Of course, these are the more stylistic components of the work. The philosophic import of the work is as harrowing as the manner in which it is presented. Aside from the plot revolving around atrocities committed in the distorted name of love–the paterfamilias of the Hollister household sacrificing slaves and, eventually his own children, in Satanic rituals in the hope finding a cure for his tubercular wife–we are bombarded by the tension created by the characters’ own paranoia of one another amid 100,000 dollars in gold pieces as suspension metamorphoses into–amongst other things–racism and, ultimately, guilt. A taut piece of filmmaking indeed.

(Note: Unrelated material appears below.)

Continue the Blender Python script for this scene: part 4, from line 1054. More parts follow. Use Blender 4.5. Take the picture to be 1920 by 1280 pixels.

Alex Turner’s Dead Birds is a masterpiece of–not only independent horror–but filmmaking in that it not only (rightfully) depicts the tension and, understandably, paranoia involved with various vices enclosed within the film, which were as prevalent during the period as they are today, but does so articulately. Perhaps the only thing more remarkable than not only successfully creating a feature by combining two seemingly diametrically-opposed genres, atop doing so on a very sparse budget, is the fact that the filmmakers accomplished such under circumstances which had one another at each other’s throats during the entire production. But, as Stanley Kubrick reminds us with The Shining, perhaps this is yet another reason why Dead Birds works so well.